*DATASET SECTION*.
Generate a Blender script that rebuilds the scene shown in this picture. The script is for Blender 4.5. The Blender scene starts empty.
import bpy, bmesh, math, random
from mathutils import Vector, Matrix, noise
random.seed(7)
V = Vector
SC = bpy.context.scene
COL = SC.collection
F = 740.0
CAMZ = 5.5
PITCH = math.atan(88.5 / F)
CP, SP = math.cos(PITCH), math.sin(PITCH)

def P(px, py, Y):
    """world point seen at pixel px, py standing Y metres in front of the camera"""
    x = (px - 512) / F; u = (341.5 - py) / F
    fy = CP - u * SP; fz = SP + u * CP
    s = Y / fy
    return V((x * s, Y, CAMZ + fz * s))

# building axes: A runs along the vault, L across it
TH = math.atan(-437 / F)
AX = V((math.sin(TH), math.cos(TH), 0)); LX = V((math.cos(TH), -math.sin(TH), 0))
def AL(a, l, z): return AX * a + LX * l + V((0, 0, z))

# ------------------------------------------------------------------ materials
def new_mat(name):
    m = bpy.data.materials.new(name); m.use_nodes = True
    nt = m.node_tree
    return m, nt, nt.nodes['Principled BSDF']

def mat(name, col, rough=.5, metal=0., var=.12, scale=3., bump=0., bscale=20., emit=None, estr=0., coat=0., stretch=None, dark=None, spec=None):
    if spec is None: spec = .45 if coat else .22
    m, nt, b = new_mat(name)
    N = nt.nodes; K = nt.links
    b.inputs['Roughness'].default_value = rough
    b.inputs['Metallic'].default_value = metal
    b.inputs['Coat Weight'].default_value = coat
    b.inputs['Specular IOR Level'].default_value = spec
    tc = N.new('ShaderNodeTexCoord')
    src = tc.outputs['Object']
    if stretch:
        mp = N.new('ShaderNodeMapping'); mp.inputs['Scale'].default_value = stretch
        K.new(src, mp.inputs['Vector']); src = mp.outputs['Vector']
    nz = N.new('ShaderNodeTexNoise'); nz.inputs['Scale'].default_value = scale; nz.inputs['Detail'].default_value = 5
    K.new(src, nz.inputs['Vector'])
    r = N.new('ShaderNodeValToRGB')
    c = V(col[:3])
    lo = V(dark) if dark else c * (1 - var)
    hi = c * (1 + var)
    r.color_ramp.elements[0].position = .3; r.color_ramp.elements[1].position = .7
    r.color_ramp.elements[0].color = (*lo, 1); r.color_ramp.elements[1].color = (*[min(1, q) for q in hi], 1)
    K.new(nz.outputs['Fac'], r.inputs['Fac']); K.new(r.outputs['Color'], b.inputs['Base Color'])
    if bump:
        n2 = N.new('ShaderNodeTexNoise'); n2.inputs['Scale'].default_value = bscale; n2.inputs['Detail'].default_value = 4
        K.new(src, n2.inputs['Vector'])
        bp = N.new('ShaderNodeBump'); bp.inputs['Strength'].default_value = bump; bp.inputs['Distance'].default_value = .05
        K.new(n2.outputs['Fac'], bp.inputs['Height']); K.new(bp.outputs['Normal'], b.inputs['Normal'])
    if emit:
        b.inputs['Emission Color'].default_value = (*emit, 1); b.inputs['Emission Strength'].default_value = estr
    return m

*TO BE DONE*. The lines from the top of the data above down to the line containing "return V((x * s, Y, CAMZ + fz * s))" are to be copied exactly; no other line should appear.

*CORRECT RESPONSE*.
Generate a Blender script that rebuilds the scene shown in this picture. The script is for Blender 4.5. The Blender scene starts empty.
import bpy, bmesh, math, random
from mathutils import Vector, Matrix, noise
random.seed(7)
V = Vector
SC = bpy.context.scene
COL = SC.collection
F = 740.0
CAMZ = 5.5
PITCH = math.atan(88.5 / F)
CP, SP = math.cos(PITCH), math.sin(PITCH)

def P(px, py, Y):
    """world point seen at pixel px, py standing Y metres in front of the camera"""
    x = (px - 512) / F; u = (341.5 - py) / F
    fy = CP - u * SP; fz = SP + u * CP
    s = Y / fy
    return V((x * s, Y, CAMZ + fz * s))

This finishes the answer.